Monday, March 7, 2016

Watching the 20th Century, 1910-1911

If that’s Mary Pickford under that big black wig, she must be too uncomfortable to effectively play the hispanic maid who falls madly in love she’s supposed to be. Her Indian lover, that guy is sometimes pretty good. The best scene is unintentionally hilarious -- from the context, you’re supposed to believe that Ramona sees her Indian strumming his guitar and, afraid for her feelings for him, runs away...but it looks like his playing is so terrible that it chases her off.

This time, it’s personal! That’s right, in D.W. Griffith’s retelling, the French Revolution is incited by a poor tradesman, upset because a rich aristocrat stole his pretty wife. The costumes and sets are nice, the acting is okay, but the best part is the suspense of the chase scene. The wronged and crazed husband is chasing the aristocrat and his wife through the streets with a knife, but does he want revenge against just the man, or them both?

It seems a little pervy how jealous the old pigeon farmer gets of his daughter -- Mary Pickford, again -- falling in love, though he might rightfully be concerned that she seems to fall in love after just talking to a guy for an hour. D.W. Griffith is at his best when capturing emotion on film, and the old man’s melancholy and loneliness feel the truest in this short film. But the unanswered question is -- why did we ever have pigeon farms??

It’s Mulan in the American Civil War!  Kinda!  Well, that’s the good part, anyway, how the sister disguises herself as her cowardly brother and becomes a war hero in his stead. That’s pretty exciting. To give the movie its title, though, it then shifts to the cowardly brother being locked away by his mother, out of shame, for the rest of his life.

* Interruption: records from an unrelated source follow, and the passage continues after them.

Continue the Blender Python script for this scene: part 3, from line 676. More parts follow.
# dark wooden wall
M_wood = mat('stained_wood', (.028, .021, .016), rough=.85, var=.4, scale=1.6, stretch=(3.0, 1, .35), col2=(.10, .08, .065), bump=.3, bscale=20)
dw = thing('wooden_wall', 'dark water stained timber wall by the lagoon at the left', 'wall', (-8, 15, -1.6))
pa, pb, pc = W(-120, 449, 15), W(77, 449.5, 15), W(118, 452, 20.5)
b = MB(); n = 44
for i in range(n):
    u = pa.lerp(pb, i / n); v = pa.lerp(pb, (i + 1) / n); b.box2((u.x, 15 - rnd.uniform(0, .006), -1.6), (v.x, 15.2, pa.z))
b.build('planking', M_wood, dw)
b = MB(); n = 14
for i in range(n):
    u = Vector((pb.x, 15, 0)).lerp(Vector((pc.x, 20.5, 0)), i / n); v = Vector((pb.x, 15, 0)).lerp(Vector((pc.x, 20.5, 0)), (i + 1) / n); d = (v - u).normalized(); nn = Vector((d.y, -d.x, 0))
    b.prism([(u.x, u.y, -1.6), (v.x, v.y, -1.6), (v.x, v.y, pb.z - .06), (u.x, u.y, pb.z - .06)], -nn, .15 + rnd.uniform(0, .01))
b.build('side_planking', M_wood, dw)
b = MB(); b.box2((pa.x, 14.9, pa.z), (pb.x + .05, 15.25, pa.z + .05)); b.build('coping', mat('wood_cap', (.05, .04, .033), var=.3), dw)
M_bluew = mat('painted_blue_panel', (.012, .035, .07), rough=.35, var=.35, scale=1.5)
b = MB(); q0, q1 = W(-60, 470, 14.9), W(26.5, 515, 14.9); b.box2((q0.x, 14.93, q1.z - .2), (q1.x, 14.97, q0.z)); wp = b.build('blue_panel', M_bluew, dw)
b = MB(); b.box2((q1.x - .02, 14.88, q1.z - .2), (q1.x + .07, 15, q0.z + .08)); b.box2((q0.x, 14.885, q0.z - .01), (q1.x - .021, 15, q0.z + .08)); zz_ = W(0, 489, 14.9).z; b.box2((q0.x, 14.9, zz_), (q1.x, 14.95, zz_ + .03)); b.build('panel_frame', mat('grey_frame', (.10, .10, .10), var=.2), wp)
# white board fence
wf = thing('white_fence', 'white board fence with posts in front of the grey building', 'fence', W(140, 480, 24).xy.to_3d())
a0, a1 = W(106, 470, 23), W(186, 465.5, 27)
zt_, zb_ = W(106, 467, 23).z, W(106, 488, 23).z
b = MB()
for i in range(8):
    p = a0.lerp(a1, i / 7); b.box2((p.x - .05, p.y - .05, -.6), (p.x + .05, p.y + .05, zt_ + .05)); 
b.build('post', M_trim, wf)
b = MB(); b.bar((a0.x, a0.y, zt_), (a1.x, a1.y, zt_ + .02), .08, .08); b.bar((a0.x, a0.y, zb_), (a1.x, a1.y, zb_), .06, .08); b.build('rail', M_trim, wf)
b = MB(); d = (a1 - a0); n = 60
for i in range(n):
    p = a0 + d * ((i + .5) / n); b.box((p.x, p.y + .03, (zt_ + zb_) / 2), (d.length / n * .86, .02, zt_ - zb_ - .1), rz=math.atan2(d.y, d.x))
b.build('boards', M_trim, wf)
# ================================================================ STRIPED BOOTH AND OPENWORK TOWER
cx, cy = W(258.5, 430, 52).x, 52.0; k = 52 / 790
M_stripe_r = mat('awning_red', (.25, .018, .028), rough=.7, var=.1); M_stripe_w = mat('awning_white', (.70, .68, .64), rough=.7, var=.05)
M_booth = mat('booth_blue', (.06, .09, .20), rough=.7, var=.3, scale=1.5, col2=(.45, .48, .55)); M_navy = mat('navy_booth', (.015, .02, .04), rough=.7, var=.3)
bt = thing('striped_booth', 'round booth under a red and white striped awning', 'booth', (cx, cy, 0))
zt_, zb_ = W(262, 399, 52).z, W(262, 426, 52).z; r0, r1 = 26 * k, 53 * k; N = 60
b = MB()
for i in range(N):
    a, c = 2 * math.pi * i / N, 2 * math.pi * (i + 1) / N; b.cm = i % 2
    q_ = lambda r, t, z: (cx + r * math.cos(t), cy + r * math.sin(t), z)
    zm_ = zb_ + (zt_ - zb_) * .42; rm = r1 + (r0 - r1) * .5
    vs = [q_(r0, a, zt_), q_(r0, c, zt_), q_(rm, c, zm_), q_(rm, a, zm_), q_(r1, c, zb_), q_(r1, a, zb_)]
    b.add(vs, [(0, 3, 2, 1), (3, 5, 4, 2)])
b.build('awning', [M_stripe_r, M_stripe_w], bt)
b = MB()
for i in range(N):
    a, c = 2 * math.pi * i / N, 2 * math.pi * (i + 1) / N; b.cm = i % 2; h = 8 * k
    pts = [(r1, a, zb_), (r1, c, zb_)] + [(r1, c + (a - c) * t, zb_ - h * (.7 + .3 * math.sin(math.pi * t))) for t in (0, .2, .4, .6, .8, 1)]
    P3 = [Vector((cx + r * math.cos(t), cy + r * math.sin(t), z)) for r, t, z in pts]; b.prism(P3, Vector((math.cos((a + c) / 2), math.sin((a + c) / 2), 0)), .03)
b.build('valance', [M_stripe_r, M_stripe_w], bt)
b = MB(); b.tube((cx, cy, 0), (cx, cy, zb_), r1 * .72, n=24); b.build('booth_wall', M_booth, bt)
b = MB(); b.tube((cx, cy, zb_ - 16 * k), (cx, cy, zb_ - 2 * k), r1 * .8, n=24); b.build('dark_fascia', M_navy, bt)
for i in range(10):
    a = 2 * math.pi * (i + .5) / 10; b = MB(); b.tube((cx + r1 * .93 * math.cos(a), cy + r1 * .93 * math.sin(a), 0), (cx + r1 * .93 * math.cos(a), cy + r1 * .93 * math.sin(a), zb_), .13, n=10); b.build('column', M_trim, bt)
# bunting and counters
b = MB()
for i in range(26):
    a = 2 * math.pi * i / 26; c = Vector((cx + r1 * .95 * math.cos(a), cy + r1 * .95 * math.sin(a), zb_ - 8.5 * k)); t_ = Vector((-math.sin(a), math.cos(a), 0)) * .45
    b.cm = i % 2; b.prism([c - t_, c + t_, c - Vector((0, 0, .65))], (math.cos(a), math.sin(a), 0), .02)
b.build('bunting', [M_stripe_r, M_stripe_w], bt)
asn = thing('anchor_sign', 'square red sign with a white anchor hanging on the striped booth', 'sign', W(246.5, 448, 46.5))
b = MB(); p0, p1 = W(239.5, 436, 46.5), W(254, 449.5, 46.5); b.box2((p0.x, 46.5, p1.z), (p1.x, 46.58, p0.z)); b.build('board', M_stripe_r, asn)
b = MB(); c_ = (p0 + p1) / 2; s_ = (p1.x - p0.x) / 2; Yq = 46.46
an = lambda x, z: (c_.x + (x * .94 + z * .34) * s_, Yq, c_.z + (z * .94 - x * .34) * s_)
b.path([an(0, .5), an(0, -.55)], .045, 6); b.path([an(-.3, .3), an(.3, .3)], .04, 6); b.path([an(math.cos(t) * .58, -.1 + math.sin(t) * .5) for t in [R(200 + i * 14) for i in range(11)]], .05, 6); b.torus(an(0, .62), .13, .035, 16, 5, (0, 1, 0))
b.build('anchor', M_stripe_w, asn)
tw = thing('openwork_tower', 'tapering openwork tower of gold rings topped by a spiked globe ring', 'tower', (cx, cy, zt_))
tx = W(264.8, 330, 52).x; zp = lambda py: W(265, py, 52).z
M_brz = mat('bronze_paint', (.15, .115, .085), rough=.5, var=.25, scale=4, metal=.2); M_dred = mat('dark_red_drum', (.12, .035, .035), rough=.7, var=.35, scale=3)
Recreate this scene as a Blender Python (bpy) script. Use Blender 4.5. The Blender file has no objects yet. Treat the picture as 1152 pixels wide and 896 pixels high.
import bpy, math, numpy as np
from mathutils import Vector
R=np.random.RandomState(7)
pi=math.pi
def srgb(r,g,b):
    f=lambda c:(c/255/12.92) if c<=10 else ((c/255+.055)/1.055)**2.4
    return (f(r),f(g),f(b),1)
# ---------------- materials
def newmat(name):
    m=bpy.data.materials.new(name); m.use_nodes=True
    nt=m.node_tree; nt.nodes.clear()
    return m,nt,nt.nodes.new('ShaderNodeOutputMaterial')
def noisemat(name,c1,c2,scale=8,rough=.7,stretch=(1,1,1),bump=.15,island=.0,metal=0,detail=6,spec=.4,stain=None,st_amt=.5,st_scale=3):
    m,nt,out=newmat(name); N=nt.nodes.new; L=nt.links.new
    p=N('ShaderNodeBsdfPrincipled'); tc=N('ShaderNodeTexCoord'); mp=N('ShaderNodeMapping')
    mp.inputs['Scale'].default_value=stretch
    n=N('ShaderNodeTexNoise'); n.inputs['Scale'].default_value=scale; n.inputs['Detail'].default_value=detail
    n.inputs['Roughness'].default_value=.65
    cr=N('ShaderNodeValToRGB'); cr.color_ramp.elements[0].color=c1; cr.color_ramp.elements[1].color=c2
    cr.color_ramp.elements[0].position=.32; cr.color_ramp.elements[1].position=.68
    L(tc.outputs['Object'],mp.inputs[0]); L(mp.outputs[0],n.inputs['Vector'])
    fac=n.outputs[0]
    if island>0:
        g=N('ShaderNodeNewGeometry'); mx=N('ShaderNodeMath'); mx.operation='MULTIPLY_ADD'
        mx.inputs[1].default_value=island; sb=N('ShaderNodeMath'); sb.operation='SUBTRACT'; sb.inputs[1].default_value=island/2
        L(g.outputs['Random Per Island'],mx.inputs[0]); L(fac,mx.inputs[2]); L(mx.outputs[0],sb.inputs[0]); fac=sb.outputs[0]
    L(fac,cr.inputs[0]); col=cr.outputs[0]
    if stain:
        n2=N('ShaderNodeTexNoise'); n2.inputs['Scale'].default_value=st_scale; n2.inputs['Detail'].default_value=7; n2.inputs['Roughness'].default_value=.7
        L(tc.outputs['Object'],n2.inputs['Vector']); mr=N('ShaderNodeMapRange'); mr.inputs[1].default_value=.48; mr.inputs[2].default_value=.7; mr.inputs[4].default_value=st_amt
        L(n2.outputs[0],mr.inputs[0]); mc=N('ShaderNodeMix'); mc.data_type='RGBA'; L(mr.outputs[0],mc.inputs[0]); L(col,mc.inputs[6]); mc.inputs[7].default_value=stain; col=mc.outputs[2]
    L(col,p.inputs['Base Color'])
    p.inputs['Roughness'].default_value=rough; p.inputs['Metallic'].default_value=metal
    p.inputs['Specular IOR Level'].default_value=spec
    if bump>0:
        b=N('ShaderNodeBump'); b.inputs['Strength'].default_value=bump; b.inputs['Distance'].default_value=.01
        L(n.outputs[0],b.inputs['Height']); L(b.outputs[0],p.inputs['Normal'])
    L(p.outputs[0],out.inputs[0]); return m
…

I’m already a fan of the classic comic strip, so seeing it animated, from drawings by the strip’s creator, is pretty special. There’s not anymore to this film than that, though.

This lurid, but often funny tale is about a married couple who grow restless, both seek out affairs, but wind up in big trouble for their efforts. The movie was supposedly made in Russia, though the writing in the movie is in English. The really weird thing about this movie is that it’s all stop-motion animation -- apparently done with dead bugs. The effect is creepy as heck.’

Another Civil War story from D.W. Griffith, this one stars “Old Ben”. Sure, Ben is a white man in blackface and a “happy slave”, but he’s also the first black character action hero in movies -- saving the family fortune from bushwhackers, rushing into a burning house to save a man’s life, and uniting two lovers at movie’s end. The other curious thing about this film is the sub-plot about the bushwhackers -- was civilian looting really such a problem during the Civil War? Or is this just another variation on Griffith’s theme of “income disparity leads to violent uprising”?

D.W. Griffith directed, based on the Tennyson poem. It’s an ambitious story and, like all complex stories, invites plot holes. This might be the first significant plot hole in film history -- if Enoch’s wife stands on the beach all day, watching his ship depart -- who’s watching the baby back home?

It’s a depressing film, but it does have some merit. I appreciate how Philip is never portrayed as a villain for stealing Enoch’s wife. Indeed, I was interested in how smart it was to have the children, who had never really known their father, bond with Philip well before Enoch’s wife comes around too.

This is the earliest Sherlock Holmes parody on film of which I’m aware. There is some broad humor here that works -- Burstrup using his magnifying glass to find his telephone, and the completely unnecessary disguise he uses to show up and investigate. The story is extremely weak -- a henpecked husband (and we know this only because of the masculine look of his wife) wants to escape home for a poker game (this context is only revealed later, at first it appears he’s trying to slip away with his gay lover) so he tries to convince his wife that he’s dead with a dummy’s head with a wig on it in their bed next to some blood.

There is an unusual camera trick used once in the film that makes it appear that the camera is looking over Burstrup’s shoulder while he leans over the floor, searching it for clues. Since cameras were not maneuverable enough in 1911 to do that, the actor must be facing a wall they are pretending is the floor, while he pretends to be bending over.

Perhaps the earliest known film adaptation of the classic fairytale, this version starts right at the invitation to the ball. They must have spent too much on the lavish palace set, because instead of filming an additional outdoor scene for the turning of a pumpkin into a coach, it happens right in Cinderella’s kitchen!  Other unusual changes -- the slightly creepy-looking fairy godmother appears in front of everyone at the end, and Cinderella’s father seems to still be alive! At least, there is an unexplained man hanging out with the stepmother who looks too well-dressed to be a servant. I guess, in this version, Cinderella just has two awful parents.  
Another difficulty is that they hadn’t figured out how to do nighttime outdoor shooting yet, so when it turns midnight, it appears to be noon.